Making PC chargen more crunchy than NPC chargen makes a lot of sense.
 

Remathilis

Legend
The issue was never that they used the same math. The issue is that they were too complicated to create.

Same difference. For X amount of HD, they had Y feats, Z skill points, and if they had any class levels, Q amount of magical items to equip. All of those elements made monster and NPC creation a huge headache.

On the other hand, monster math also involved the issue of monsters being too strong/weak for their CR, creating imbalance depending on the level of optimization your group entailed. Some creatures could grapple for such bonuses that no creature could escape, while others could not hit a level appropriate PC except on a 20 or posssibly pass a saving throw from a PC.

So, really, it was both. Monster math being based on the same system PCs used makes them hard to create, hard to run, and wildly imbalanced. It was an issue 4e, 5e, and PF2 have all tried to fix in some way or another.
 

Same difference. For X amount of HD, they had Y feats, Z skill points, and if they had any class levels, Q amount of magical items to equip. All of those elements made monster and NPC creation a huge headache.
It's only the same if the PC math is complicated, as was the case in 3.x/PF1. It was never a problem to use PC math for NPCs when playing AD&D, though.

As for CR balance, well... it certainly would have helped if PCs had been balanced against each other, rather than the optimization mess that ended up as. If PCs had been simple and balanced, then there would have been no issues with NPCs being the same.
 

Remathilis

Legend
It's only the same if the PC math is complicated, as was the case in 3.x/PF1. It was never a problem to use PC math for NPCs when playing AD&D, though.

I believe I was referring explicitly to 3.x/PF1.

"I see some of 4e in PF2, but that's because they were both attempts to fix the same inherent problems with 3.5. For nigh unto 20 years, the problems with the 3.x/d20 mechanics have shown themselves again and again."

So my problems with monster/NPC math came from the idea that they were built using all the same parts as a PC, right down to feats and skill points and magic items arrays, rather than a simpler or more organic method that didn't drown them in fiddly abilities and useless magical gear.
 





True, but also a huge nitpick and wildly irrelevant to the discussion.
Not when the topic of discussion is Pathfinder 2E, and whether or not it will do to Paizo what 4E did to WotC.
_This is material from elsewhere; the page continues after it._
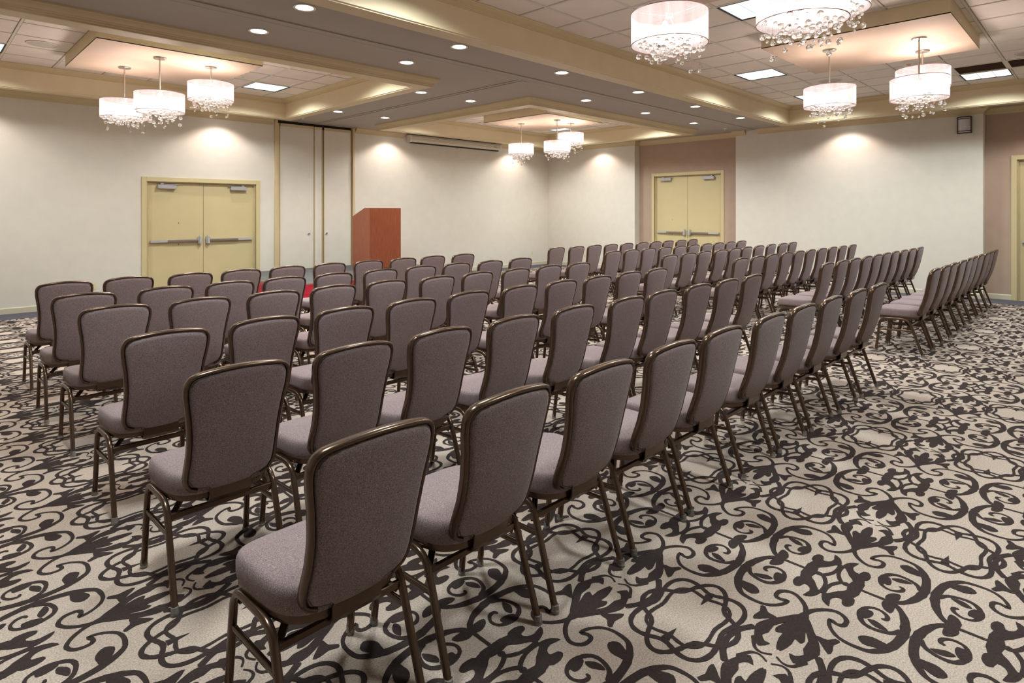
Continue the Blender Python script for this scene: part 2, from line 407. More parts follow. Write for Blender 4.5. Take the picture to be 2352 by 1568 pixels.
def rect_loop(r, o, z):    # rectangle grown outward by o
    return [(r[0] - o, r[2] - o, z), (r[1] + o, r[2] - o, z), (r[1] + o, r[3] + o, z), (r[0] - o, r[3] + o, z)]
CROWN = [(0.0, 0.0), (0.008, 0.004), (0.008, 0.018), (0.018, 0.026), (0.020, 0.040), (0.030, 0.046), (0.032, 0.054), (0.050, 0.066), (0.066, 0.084), (0.072, 0.094), (0.080, 0.098), (0.084, 0.108), (0.084, 0.12)]
tn = 1
for key, (inn, out) in COF.items():
    fr = MB()
    # lip underside, bead and inner face
    A = rect_loop(inn, 0.012, ZL); B = rect_loop(out, 0, ZL); 
    for k in range(4): fr.add([A[k], A[(k + 1) % 4], B[(k + 1) % 4], B[k]], [(0, 1, 2, 3)])
    fr.obj('coffer_lip', M['trim'], ceil)
    fc = MB(); seq = [(0.012, ZL), (0.012, ZL + .008), (-0.004, ZL + .014), (-0.004, ZL + .022), (0.006, ZL + .026), (0.006, ZT)]
    fc.rings([rect_loop(inn, o, z) for o, z in seq], False, False)
    fc.obj('coffer_face', M['face'], ceil)
    cr = MB(); cr.rings([rect_loop(out, o, ZL + z) for o, z in CROWN], False, False)
    prop(cr.obj('trim_%d' % tn, M['trim'], smooth=True, angle=30), 'tan crown moulding round the outside of the %s ceiling coffer' % key, kind='structure'); tn += 1
    c2 = MB(); c2.rings([rect_loop(inn, 0.006 - o * 0.95, ZT - 0.078 + z * 0.65) for o, z in CROWN], False, False)
    prop(c2.obj('trim_%d' % tn, M['trim'], smooth=True, angle=30), 'tan crown moulding under the tiles inside the %s ceiling coffer' % key, kind='structure'); tn += 1
# wall crowns
def crown_run(pts):
    """pts: plan polyline, the room on its right-hand side; mitred"""
    mb = MB(); n = len(pts); R = []
    for o, z in CROWN:
        row = []
        for i, p in enumerate(pts):
            def nrm(a, b):
                dx, dy = b[0] - a[0], b[1] - a[1]; l = math.hypot(dx, dy); return (dy / l, -dx / l)
            if i == 0: N = nrm(pts[0], pts[1]); q = (p[0] + N[0] * o, p[1] + N[1] * o)
            elif i == n - 1: N = nrm(pts[-2], pts[-1]); q = (p[0] + N[0] * o, p[1] + N[1] * o)
            else:
                a = nrm(pts[i - 1], p); b = nrm(p, pts[i + 1]); k = 1 + a[0] * b[0] + a[1] * b[1]
                q = (p[0] + (a[0] + b[0]) / k * o, p[1] + (a[1] + b[1]) / k * o)
            row.append((q[0], q[1], ZL + .005 + z * 0.96))
        R.append(row)
    for a in range(len(R) - 1):
        mb.add(R[a] + R[a + 1], [(i, i + 1, n + i + 1, n + i) for i in range(n - 1)])
    for e in (0, n - 1): mb.add([r[e] for r in R] + [(pts[e][0], pts[e][1], ZS)], [tuple(range(len(R) + 1))])
    return mb
runs = [[(X0R, YL), (5.17, YL)], [(7.03, YL), (8.33, YL)],
        [(11.5, YL), (XR, YL), (XR, 8.88), (XD, 8.88), (XD, 6.135), (XR, 6.135), (XR, 5.90)],
        [(XR, 5.62), (XR, 1.595), (XD, 1.595), (XD, Y0R)]]
for r in runs:
    prop(crown_run(r).obj('trim_%d' % tn, M['trim'], smooth=True, angle=30), None, kind='structure'); tn += 1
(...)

Using wildly different rules for PCs and monsters is a strong shift away from Simulationism and toward Gamism, and one of the major reasons why 4E died so horribly was that much of their target audience was not on-board with that shift. D&D players, at least in the 3E-era, wanted rules that told us how the world was supposed to work. While you could make an argument that this is no longer true of current D&D players, it should still be true of Pathfinder 1E fans, which means they will remain highly resistant to that sort of change. Ergo, Pathfinder 2E is making exactly the same mistake that D&D 4E made, by mis-judging their audience.